Por eso, aunque somos libres de usar mal la
libertad, si la usamos bien nos hacemos aún más libres: la libertad, bien
ejercitada, no hace más que crecer. Y crece porque me libera de mí mismo.
Repito, es paradójico, pero es así: cuanto menos "yo" y más "los demás", más libre
soy. De ahí la cuestión: ¿cómo estoy usando mi libertad? ¿La estoy usando para
liberarme de mis cadenas interiores y para liberar a los demás de lo que les
ata? Todos tenemos una libertad limitada: limitada por las condiciones
sociales, económicas, políticas o culturales en que nacemos y vivimos; limitada
por nuestras características físicas y psicológicas; limitada por nuestras
ideas, creencias y convenciones sociales. La gran tarea de la vida es ir
eliminando todas esas limitaciones, internas y externas, para hacer que la
libertad sea cada vez mayor, la mía y la de los demás. Ambas van unidas y son
inseparables, porque, en el fondo, somos más libres si usamos la libertad para
liberar: liberarnos nosotros, liberar a los otros.
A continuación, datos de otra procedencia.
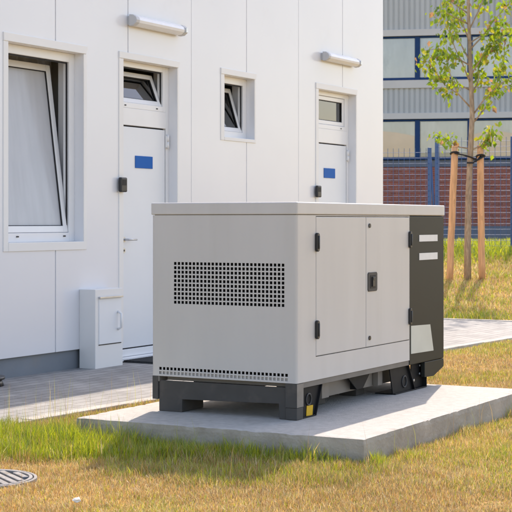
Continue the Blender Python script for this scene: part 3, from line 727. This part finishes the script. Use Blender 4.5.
# ------------------------------------------------------------------ young tree, stakes, tie
TD = 23.0; t_px = TD / 1496.92
def tp(px, py, w=0.0): return ds(TD + w, (px - 256) * t_px, CAM_H + (221 - py) * t_px)
tb = tp(467.5, 279)
tree = thing('young_tree', 'slender young tree with sparse yellow green leaves tied between two wooden stakes', 'tree', tb)
mb = MB()
tr_pts = [(467.5, 284, 0), (467.8, 240, .02), (469, 190, .03), (470.5, 150, .0), (472, 115, -.03), (470.8, 80, 0), (470, 45, .03), (468.5, 15, .0), (468, -25, -.02), (470, -70, 0), (469, -110, .02)]
mb.tube([tp(*p) for p in tr_pts], [.060, .053, .049, .045, .040, .035, .030, .025, .019, .013, .006], 10)
branches = [[(472, 110), (460, 95), (446, 84), (432, 62), (421, 55)], [(472, 108), (455, 92), (447, 70), (444, 48)], [(473, 123), (486, 108), (495, 88), (501, 70), (506, 50)],
            [(471, 85), (462, 65), (452, 50), (446, 28), (442, 6)], [(471, 75), (480, 60), (488, 48), (497, 40), (507, 34)], [(470, 60), (459, 38), (456, 15), (452, -12)],
            [(470, 50), (482, 36), (492, 22), (505, 8), (514, -6)], [(469, 40), (462, 22), (459, 2), (455, -30)], [(469, 30), (477, 12), (486, -8), (494, -30)],
            [(469, 15), (450, 0), (438, -16), (430, -40)], [(471, 95), (479, 82), (481, 66), (486, 50)], [(469, 0), (480, -25), (490, -55)], [(468, -20), (455, -45), (448, -75)],
            [(470, -50), (477, -75), (482, -100)], [(472, 118), (484, 100), (500, 84), (514, 76), (524, 70)], [(470, 148), (458, 146), (446, 137), (437, 130)], [(471, 150), (481, 146), (489, 137), (494, 130)],
            [(471, 90), (453, 80), (437, 76), (428, 68)], [(470, 65), (450, 55), (436, 48), (424, 50)], [(469, 25), (448, 14), (434, 12)], [(470, 44), (490, 30), (500, 28), (512, 20)]]
tips = []
br = np.random.default_rng(5)
for bi, b in enumerate(branches):
    w = br.uniform(-.5, .5); n = len(b); P = []
    for i, (px, py) in enumerate(b): P.append(tp(px + br.uniform(-1, 1), py + br.uniform(-1, 1), w * i / (n - 1)))
    r0 = .013; mb.tube(P, [r0 * (1 - .8 * i / (n - 1)) for i in range(n)], 6)
    for i in range(n - 1):
        for t in np.linspace(0, 1, 7):
            if i + t > 1.0: tips.append((P[i].lerp(P[i + 1], float(t)), i + t))
mb.build('trunk', M['bark'], tree, smooth=False)
# leaves: folded pointed faces hanging from the twigs
verts = []; faces = []; cols = []
def add_leaf(p, ln):
    a = br.uniform(0, 2 * math.pi); droop = br.uniform(.5, 1.35)
    d = Vector((math.cos(a) * math.cos(droop), math.sin(a) * math.cos(droop), -math.sin(droop)))
    s = d.cross(Vector((br.normal(), br.normal(), br.normal()))).normalized(); nn = d.cross(s)
    i0 = len(verts); wd = ln * br.uniform(.30, .42)
    c = [p, p + d * ln * .4 + s * wd + nn * wd * .35, p + d * ln * .45, p + d * ln * .4 - s * wd + nn * wd * .35, p + d * ln + nn * wd * .2]
    verts.extend([tuple(q) for q in c]); faces.extend([(i0, i0 + 1, i0 + 2), (i0, i0 + 2, i0 + 3), (i0 + 1, i0 + 4, i0 + 2), (i0 + 2, i0 + 4, i0 + 3)])
    r = br.random()
    base = np.array([.30, .40, .012]) if r < .45 else (np.array([.17, .29, .02]) if r < .80 else (np.array([.45, .42, .03]) if r < .96 else np.array([.42, .22, .10])))
    cc = base * br.uniform(.75, 1.2)
    cols.extend([(*cc, 1)] * 5)
for (p, k) in tips:
    if br.random() < .24: continue
    cl = p + Vector(br.normal(0, .03, 3))
    for _ in range(int(br.integers(4, 12))):
        add_leaf(cl + Vector((br.normal(0, .06), br.normal(0, .06), br.normal(-.02, .065))), br.uniform(.05, .115))
me = bpy.data.meshes.new('crown'); me.from_pydata([tuple(Vector(v) - Vector(tb)) for v in verts], [], faces)
ca_ = me.color_attributes.new('blade_tint', 'FLOAT_COLOR', 'POINT'); ca_.data.foreach_set('color', np.array(cols, np.float32).ravel())
me.materials.append(M['leaf']); cro = bpy.data.objects.new('crown', me); COL.objects.link(cro); cro.parent = tree

def stake(px0, py0, px1, py1, w, label):
    a, b = tp(px0, py0, w), tp(px1, py1, w); t = thing('tree_stake', label, 'stake', a, 'wooden stakes holding the young tree')
    mb = MB(); n = 9; P = [a.lerp(b, i / n) + Vector((random.uniform(-.004, .004), random.uniform(-.004, .004), 0)) for i in range(n + 1)]
    P[0] = P[0] - Vector((0, 0, .12)); mb.tube(P, [.052] * n + [.047], 14); mb.build('pole', M['stake'], t)
    mb = MB(); mb.tube([b + Vector((0, 0, -.002)), b + Vector((0, 0, .012))], [.050, .040], 14); mb.build('cut_end', M['stake'], t)
    return t
stake(449, 279, 454.5, 147, -.05, 'peeled wooden stake left of the young tree trunk, leaning slightly')
stake(482.5, 277, 480.5, 146, .05, 'peeled wooden stake right of the young tree trunk, nearly upright')
mb = MB()
tie = [tp(453.5, 153.5, -.12), tp(462, 155, -.09), tp(470, 157.5, -.085), tp(477, 160, -.04), tp(481, 156, .0)]
mb.tube(tie, .014, 6); mb.tube([tp(466, 163, -.08), tp(472, 163, -.085), tp(478, 159.5, -.05), tp(483.5, 156.5, 0)], .015, 6)
mb.tube([tp(454.3 + 4.2 * math.cos(a), 153.5 + 1.2 * math.sin(a), -.05 + .07 * math.sin(a)) for a in [k * 2 * math.pi / 16 for k in range(17)]], .014, 6, cap=False)
mb.tube([tp(481 + 4.2 * math.cos(a), 156 + 1.2 * math.sin(a), .05 + .07 * math.sin(a)) for a in [k * 2 * math.pi / 16 for k in range(17)]], .014, 6, cap=False)
at_origin(tag(mb.build('tree_tie', M['gasket']), 'black strap tying the young tree trunk to both stakes', 'strap'), tp(468, 156))

# ------------------------------------------------------------------ grass (numpy blades)
def blades(name, P, H, Wd, lean, C, label, cat='grass', bend=.5):
    n = len(P); a = rng.uniform(0, 2 * np.pi, n); dirx, diry = np.cos(a), np.sin(a); b = a + rng.uniform(1.0, 2.1, n)
    sx, sy = np.cos(b) * Wd / 2, np.sin(b) * Wd / 2
    V = np.zeros((n, 5, 3), np.float32)
    off1 = lean * H * .30; off2 = lean * H
    for k, (t, side, wf) in enumerate(((0, -1, 1), (0, 1, 1), (.55, 1, .8), (.55, -1, .8), (1, 0, 0))):
        o = 0 if t == 0 else (off1 if t < 1 else off2)
        V[:, k, 0] = P[:, 0] + dirx * o + side * sx * wf; V[:, k, 1] = P[:, 1] + diry * o + side * sy * wf
        V[:, k, 2] = P[:, 2] + H * t * np.sqrt(np.clip(1 - (lean * (.35 if t < 1 else .75)) ** 2, .12, 1))
    me = bpy.data.meshes.new(name); me.vertices.add(n * 5); me.vertices.foreach_set('co', V.ravel())
    li = np.zeros((n, 7), np.int32); base = np.arange(n)[:, None] * 5; li[:] = base + np.array([0, 1, 2, 3, 3, 2, 4])
    me.loops.add(n * 7); me.loops.foreach_set('vertex_index', li.ravel())
    me.polygons.add(n * 2); ls = np.zeros((n, 2), np.int32); ls[:, 0] = np.arange(n) * 7; ls[:, 1] = ls[:, 0] + 4
    me.polygons.foreach_set('loop_start', ls.ravel()); me.update(calc_edges=True); me.validate()
    c4 = np.ones((n, 5, 4), np.float32); c4[:, :, :3] = C[:, None, :]
    at = me.color_attributes.new('blade_tint', 'FLOAT_COLOR', 'POINT'); at.data.foreach_set('color', c4.ravel())
    me.materials.append(M['blade']); o = bpy.data.objects.new(name, me); COL.objects.link(o)
    tag(o, label, cat, kind='stuff'); return o
def on_lawn(x, y):
    pad = (x > PX0 - .01) & (x < PX1 + .01) & (y > PY0 - .01) & (y < PY1 + .01)
    pav = (y > kerb_y(x) - .01) & (x < 17.86)
    man = (x - mc.x) ** 2 + (y - mc.y) ** 2 < .272 ** 2
    return ~(pad | pav | man)
def scatter(n, d0, d1, power, margin):
    """random points in the visible wedge (plus a margin), density falling with distance"""
    u = rng.random(n); e = 2 - power
    d = (d0 ** e + u * (d1 ** e - d0 ** e)) ** (1 / e) if e else d0 * (d1 / d0) ** u
    s = (rng.random(n) * 2 - 1) * (d * .171 + margin)
    x = FW.x * d + RT.x * s; y = FW.y * d + RT.y * s; return x, y, d
def lush(x, y):
    """how green and tall the lawn grows: along the slab and in the bay between slab and kerb"""
    dpad = np.hypot(np.maximum(np.maximum(PX0 - x, x - PX1), 0), np.maximum(np.maximum(PY0 - y, y - PY1), 0))
    n = fbm(x, y, 1.6, 40)
    front = smooth(0, 1, (np.interp(y, [3.2, 3.8, 4.3, 5.0, 5.9], [.22, .34, .62, .95, 1.0]) - (PX0 - x)) / .35) * (x < PX0 + .1) * (y > 3.1)
    bay = ((x >= PX0) & (y > PY1 - .05) & (x < 10.5)) * .3
    edge = smooth(.30, .02, dpad) * (.35 + .5 * (n > .5))
    patch = smooth(.56, .70, fbm(x, y, .9, 70)) * .35
    return np.clip(np.maximum.reduce([front * (.55 + .9 * n), bay * .8, edge, patch]), 0, 1)
def mixcol(n, g, x, y):
    dry = np.array([[.68, .46, .17], [.57, .37, .12], [.74, .60, .32], [.58, .34, .11], [.34, .21, .085]]); grn = np.array([[.34, .40, .015], [.22, .31, .015], [.48, .49, .03]])
    c = np.where((rng.random(n) < g)[:, None], grn[rng.integers(0, 3, n)], dry[rng.integers(0, 5, n)])
    tone = .8 + .45 * fbm(x, y, 1.1, 90)
    return (c * rng.uniform(.75, 1.2, n)[:, None] * tone[:, None]).astype(np.float32)
x, y, d = scatter(860000, 5.6, 20.5, 2.35, 1.1)
k = on_lawn(x, y) & (x < 18.6); x, y, d = x[k], y[k], d[k]
g = lush(x, y); n = len(x)
P = np.stack([x, y, ground_z(x, y) - .004], 1)
H = (rng.uniform(.010, .040, n) * (1 - g) + rng.uniform(.03, .09, n) * g) * (0.55 + .5 * fbm(x, y, 3, 12) + .6 * vnoise(x, y, 13, 14) * vnoise(x, y, 7, 15) * 2)
blades('dry_grass', P, H, rng.uniform(.0014, .0032, n) * np.maximum(1, d / 8.5), rng.uniform(.2, 1.0, n) * (1 - .5 * g), mixcol(n, rng.uniform(.06, .18, n) + .26 * smooth(.48, .68, fbm(x, y, .7, 33)) + .6 * g, x, y), 'short sun-dried lawn grass with greener tufts along the slab')
# long lush grass in front of the slab and between slab and kerb
x, y, d = scatter(260000, 6.0, 10.5, 2.0, .8)
g = lush(x, y); k = on_lawn(x, y) & (rng.random(len(x)) < np.clip((g - .25) * 1.2, 0, 1)) & (x < PX0 + .1) & (y > 3.0); x, y, d, g = x[k], y[k], d[k], g[k]; n = len(x)
P = np.stack([x, y, ground_z(x, y) - .004], 1)
blades('green_grass', P, rng.uniform(.04, .12, n) * (.45 + .55 * g) * np.where(y > 5.25, .7, 1) * np.where((y > 4.5) & (x > PX0 - .35), 1.35, 1) * (.6 + .9 * vnoise(x, y, 9, 77)), rng.uniform(.0025, .0048, n), rng.uniform(.1, .65, n), mixcol(n, np.full(n, .93), x, y), 'long fresh green grass growing before the slab and kerb')
# thin seed stalks
x, y, d = scatter(3600, 6.6, 13, 2.0, .6)
dp = np.hypot(np.maximum(np.maximum(PX0 - x, x - PX1), 0), np.maximum(np.maximum(PY0 - y, y - PY1), 0))
g = lush(x, y); k = on_lawn(x, y) & (rng.random(len(x)) < (.05 + .3 * g * (y > 4) + .2 * (dp < .2) + .9 * ((x > 6.6) & (x < 7.6) & (y > 4.7)))); x, y = x[k], y[k]; n = len(x)
P = np.stack([x, y, ground_z(x, y)], 1)
blades('seed_stalks', P, rng.uniform(.10, .24, n) * np.where(y > 4.7, 1.5, 1), rng.uniform(.0012, .0022, n), rng.uniform(.02, .35, n), mixcol(n, np.full(n, .55), x, y), 'thin pale seed stalks standing above the grass by the slab')
# bank beyond the path
x, y, d = scatter(200000, 17.5, 30, 1.0, 2.2)
k = (x > 17.9) & on_lawn(x, y); x, y, d = x[k], y[k], d[k]; n = len(x)
gg = np.clip(.30 + 1.5 * (fbm(x, y, .55, 55) - .5) + .8 * smooth(24.5, 26.5, d) + .35 * smooth(20.6, 19.4, d), .05, 1)
P = np.stack([x, y, ground_z(x, y) - .01], 1)
blades('bank_grass', P, rng.uniform(.03, .09, n) * (.7 + .9 * gg), rng.uniform(.006, .011, n), rng.uniform(.2, .9, n), mixcol(n, gg, x, y), 'patchy half dried grass on the bank beyond the path')
# leafy weeds at the foot of the fence and of the factory
x, y, d = scatter(60000, 24.6, 40, 1.0, 3.0); dd = np.where(d < 29, d, d)
k = ((d > 25.2) & (rng.random(len(x)) < .25 + .6 * fbm(x, y, .7, 66))); x, y, d = x[k], y[k], d[k]; n = len(x)
P = np.stack([x, y, ground_z(x, y) - .01], 1)
blades('weeds', P, rng.uniform(.05, .20, n) * (.5 + fbm(x, y, .6, 61)), rng.uniform(.012, .028, n), rng.uniform(.2, .9, n), mixcol(n, np.full(n, .97), x, y), 'bright green leafy weeds along the foot of the mesh fence', 'weeds')

for o in list(bpy.data.objects):
    if '_w' in o.keys(): del o['_w']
Y por último, la LIBERTAD del hijo mayor que
la tiene intacta porque no sabe usarla.
El hijo mayor vive en casa de su padre.
Obedece todas las normas, cumple todos los trabajos que el padre le pide, es un
hijo modélico que no se salta un precepto y cumple a la perfección todo deber y
obligación. Por eso es incapaz de aceptar que su padre acoja de nuevo a su hermano.
O mejor aún: lo que de verdad le duele es que él nunca se ha sentido con la
libertad de tener una fiesta con sus amigos y pasarlo bien. En el fondo se
queja de que no ha podido hacer lo que deseaba; se queja de que no era libre.
En realidad lo era, pero no lo sabía. O no se atrevía a serlo. Es muy cómodo
asumir el papel de hijo obediente que cumple con el deber y sigue las normas.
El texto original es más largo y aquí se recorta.